An ABC News investigative reporter, James Gordon Meek, suddenly resigned from his position at the major network after his Virginia home was raided by the FBI last spring, and has since seemingly disappeared. According to the ABC News network, Meek “resigned very abruptly and hasn’t worked for us for months.”
Meek, 52, had not been charged with any crime, but his apartment is reportedly empty and his neighbors have not seen the reporter since the raid in April.
One of Meek’s ex-coworkers reported, “He fell off the face of the Earth. And people asked, but no one knew the answer.”
Other staffers reported having “no idea what happened to Meek.”
Before his disappearance, Meek had a lengthy career investigating matters of military and national security. Prior to the raid, Meek had been co-authoring a book with Lt. Col. Scott Mann, a retired Green Beret. All references to Meek in the book have since been taken out.
Mann commented on Meek being removed from the book, saying, “He contacted me in the spring, and was really distraught, and told me that he had some serious personal issues going on and that he needed to withdraw from the project.”
While the reasons behind the FBI conducting a raid at Meek’s residence in Arlington, Virginia, have remained unknown to the public, sources have alleged that classified documents were found on a laptop belonging to Meek. The FBI’s only statement on the matter has been that they cannot comment “due to an ongoing investigation.”
Meek’s lawyer, Eugene Gorokhov, commented on these claims, saying, “Mr. Meek is unaware of what allegations anonymous sources are making about his possession of classified documents. If such documents exist, as claimed, this would be within the scope of his long career as an investigative journalist covering government wrongdoing.”
Gorokhov also said that it is “highly inappropriate, and illegal, for individuals in the government to leak information about an ongoing investigation.”
Gorokhov did not comment on Meek’s whereabouts.
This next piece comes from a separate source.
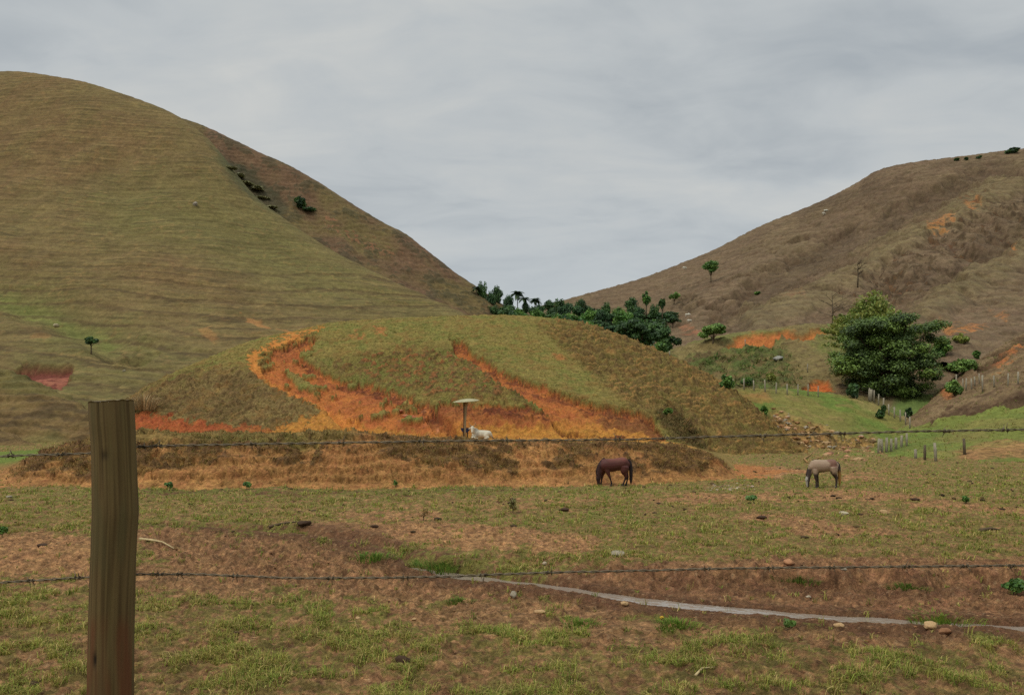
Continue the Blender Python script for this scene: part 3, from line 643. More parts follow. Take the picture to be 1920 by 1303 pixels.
C = mixc(C, mixc(np.broadcast_to(c(164, 120, 82), X.shape + (3,)), c(118, 84, 58), sm(0, .4, n3)), dirt * .8)
C = mixc(C, c(92, 116, 50), poly(qx, qy, [(1560, 870), (1700, 820), (1760, 800), (1760, 830), (1640, 870)], 14) * .5)
terrain('near_slope', X, Y, Z, C, M_HILL, 4)
NSL = (X, Y, Z, PX, PY, up, dirt)

# ---- valley floor under the wood
FV = {px: [(120, 800), (150, 745), (180, 700 + max(0, px - 1250) * .2), (220, 664), (270, 630), (320, 606), (380, 597), (450, 604)] for px in (820, 1000, 1150, 1300, 1400)}
X, Y, Z, PX, PY = loft(FV, 820, 1400, 120, [10, 10, 14, 16, 16, 10, 6])
Z = Z + fbm(X * .05, Y * .05, 3, 951) * 1.2
terrain('valley_floor', X, Y, Z, np.broadcast_to(c(84, 84, 52), X.shape + (3,)).copy(), M_HILL, 2)

# ---- rays onto the finished ground
_bv = {}
for nm, g in SURF:
    nr, nc = g.shape[:2]
    key = nm
    while key in _bv: key += '_'
    _bv[key] = BVHTree.FromPolygons([tuple(v) for v in g.reshape(-1, 3)], [tuple(f) for f in grid_faces(nr, nc).tolist()])
def hit(px, py, only=None):
    """the ground point seen at a photo pixel (or the nearest row below it that has ground)"""
    for dy in (0, 1.5, 3, 5, 8, 12):
        h = _hit(px, py + dy, only)
        if h is not None:
            if dy: print('no ground at', px, py, '-> row', py + dy)
            return h
    return None
def _hit(px, py, only=None):
    d = Vector(((px - 960) / F, 1, (HZ - py) / F)).normalized()
    best = None
    for nm, b in _bv.items():
        if only and nm not in only: continue
        h = b.ray_cast(Vector((0, 0, HC)), d)
        if h[0] is not None and (best is None or h[3] < best[3]): best = h
    return best[0] if best else None
def drop(x, y, only=None):
    """ground height under a point"""
    z = -1e9
    for nm, b in _bv.items():
        if only and nm not in only: continue
        h = b.ray_cast(Vector((x, y, 400)), Vector((0, 0, -1)))
        if h[0] is not None: z = max(z, h[0].z)
    return z if z > -1e8 else 0.0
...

Rolling Stone journalist Tatiana Siegel reported,
“Multiple sources familiar with the matter say Meek was the target of an FBI raid at the Siena Park apartments, where he had been living on the top floor for more than a decade. An FBI representative told Rolling Stone its agents were present on the morning of April 27… The FBI cannot comment further due to an ongoing investigation. Meek has been charged with no crime. But independent observers believe the raid is among the first — and quite possibly, the first — to be carried out on a journalist by the Biden administration.
[…]
A federal magistrate judge in the Virginia Eastern District Court signed off on the search warrant the day before the raid. If the raid was for Meek’s records, U.S. Deputy Attorney General Lisa Monaco would have had to give her blessing; a new policy enacted last year prohibits federal prosecutors from seizing journalists’ documents. Any exception requires the deputy AG’s approval. In the raid’s aftermath… Meek has made himself scarce.”